Every once and a while my boss sends me across Manhattan picking up equipment for a production or shoot. I’m always sweating. Probably because I wear all black, but that’s a personal choice, so I can’t really complain.
But I trek across Manhattan and end up in parts of the city I would never expect. Strangely enough, I’ve never been to the west side of Midtown, just like I’d never been to the Brooklyn Bridge until about a month and a half ago. I don’t really get out much; I’m just a different dude.
And being different is one of the greatest gifts I’ve been given, whether from my multiple moves and inconsistent childhood settings or from my interracial, immigrant parents. But it’s taxing, and a highly unique experience. My whole life, I never saw one man or woman that was successful that looked like me, grew up like me, or had my background. My role models could only be within my family, but even my father, for instance, would and will never be able to understand what growing up with a perverted social and political identity and no hometown would be like.
At sixteen I experienced being inebriated for the first time in the Hague out in Holland.

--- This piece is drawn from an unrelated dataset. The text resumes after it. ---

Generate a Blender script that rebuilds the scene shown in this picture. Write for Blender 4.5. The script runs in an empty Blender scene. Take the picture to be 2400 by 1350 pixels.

Olivier, my day one, brought me along slowly, knowing I was real reluctant to do anything too crazy.
I told you I’ve been a pussy for a long, long time.
The next morning I didn’t understand why I was so thirsty, so I drank a liter of milk when I woke up. Stupid shit, but that’s what you do when you have no clue what you’re doing.
And I? I have no clue where I’m going. It doesn’t really make much sense, does it? I mean, what exactly is this that I’m doing? A written album for Action Bronson? If I told my father that’s what I spent my time on, that’s what I daydream about, and that’s what I’m obsessed with at the moment, he’d probably disown me, take my dog, and tell all his coworkers that I’m at Goldman Sachs.
Just to save face.
But right now I’m as confused as I was waking up with my first hangover. None of this shit makes any sense, but I do it because that’s what needs to be done. I’m already slowly going crazy, at least this is postponing the slide a bit.
I’m just trying to make my own out here in a way that hasn’t been done before. It’s difficult not to doubt yourself, especially when your ideas require convincing those around you, simply because they don’t make much sense to them. You do what you have to do, I guess, but it’s taken me three years to make this step. Doing what you have to do just ain’t that simple.
Because, hell, everyone’s a goddamn critic.